While the root of the crises varied from country to country, from a construction and property crash to weak economic growth that undermined tax revenue, there were similarities in the consequences, in particular a poisonous interaction between stressed government finances and stressed banks.
Ten years on from the crash and eight years since Greece first received a bailout, governments across Europe have been forced to implement a programme of spending cuts and tax rises that have had a severe impact on public services and living standards.
Some have argued that far from saving the troubled eurozone economies, the bailout and harsh steps to reduce government borrowing which accompanied them aggravated economic problems, and will continue to be felt for decades to come.
Many countries fell into recession, with Greece’s economy falling 28% while unemployment rose to 28%, and 50% among young people at its peak.
In Greece, Reuters reports the country’s international bailouts “took aim at its pension system and more than a dozen rounds of cuts pushed nearly half its elderly below the poverty line”.
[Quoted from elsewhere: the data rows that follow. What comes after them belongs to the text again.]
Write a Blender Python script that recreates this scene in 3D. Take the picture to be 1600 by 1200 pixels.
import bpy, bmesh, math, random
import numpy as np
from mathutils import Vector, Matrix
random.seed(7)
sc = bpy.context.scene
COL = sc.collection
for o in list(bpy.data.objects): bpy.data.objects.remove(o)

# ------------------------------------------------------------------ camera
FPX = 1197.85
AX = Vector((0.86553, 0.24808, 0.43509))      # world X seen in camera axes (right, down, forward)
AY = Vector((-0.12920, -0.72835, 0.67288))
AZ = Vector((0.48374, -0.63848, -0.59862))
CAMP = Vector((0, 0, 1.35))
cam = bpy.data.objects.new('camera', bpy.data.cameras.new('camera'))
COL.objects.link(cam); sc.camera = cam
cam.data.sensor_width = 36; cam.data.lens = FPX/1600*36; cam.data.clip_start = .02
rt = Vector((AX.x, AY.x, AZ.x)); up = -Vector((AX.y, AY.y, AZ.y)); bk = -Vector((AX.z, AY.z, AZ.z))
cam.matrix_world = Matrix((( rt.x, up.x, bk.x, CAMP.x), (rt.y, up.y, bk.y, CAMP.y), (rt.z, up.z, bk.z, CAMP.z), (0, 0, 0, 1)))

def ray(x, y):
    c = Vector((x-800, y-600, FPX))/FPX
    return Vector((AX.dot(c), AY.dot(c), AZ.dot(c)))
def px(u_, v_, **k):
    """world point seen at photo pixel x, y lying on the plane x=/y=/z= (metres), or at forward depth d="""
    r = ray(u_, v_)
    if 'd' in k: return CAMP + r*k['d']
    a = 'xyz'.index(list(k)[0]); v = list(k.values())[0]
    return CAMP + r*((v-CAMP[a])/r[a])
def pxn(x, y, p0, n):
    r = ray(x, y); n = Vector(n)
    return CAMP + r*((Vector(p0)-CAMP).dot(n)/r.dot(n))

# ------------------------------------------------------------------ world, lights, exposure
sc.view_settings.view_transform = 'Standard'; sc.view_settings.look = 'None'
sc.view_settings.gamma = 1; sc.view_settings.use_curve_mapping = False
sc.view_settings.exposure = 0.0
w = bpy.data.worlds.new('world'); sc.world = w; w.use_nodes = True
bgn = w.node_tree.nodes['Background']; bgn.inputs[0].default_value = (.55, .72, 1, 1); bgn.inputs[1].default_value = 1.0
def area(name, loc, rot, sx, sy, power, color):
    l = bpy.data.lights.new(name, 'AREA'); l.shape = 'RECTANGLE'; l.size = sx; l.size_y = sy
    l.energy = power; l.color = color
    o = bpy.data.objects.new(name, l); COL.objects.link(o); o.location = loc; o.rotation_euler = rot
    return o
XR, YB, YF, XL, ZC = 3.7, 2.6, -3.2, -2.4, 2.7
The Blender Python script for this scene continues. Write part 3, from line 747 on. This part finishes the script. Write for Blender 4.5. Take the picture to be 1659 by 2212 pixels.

Monday’s exit “is a welcome milestone” says CTV News, “but it offers little assurance that the 19-country euro currency union has left behind its problems with debt. The huge debt pile in Greece and an even bigger one in Italy will remain a lurking financial threat to Europe that could take a generation to defuse”.
Nevertheless, almost exactly ten years to the day since the collapse of Lehman Brothers and the start of the financial crisis, the eurozone is once again growing albeit slowly, in part because the bailout staved off complete economic collapse that threatened its very survival.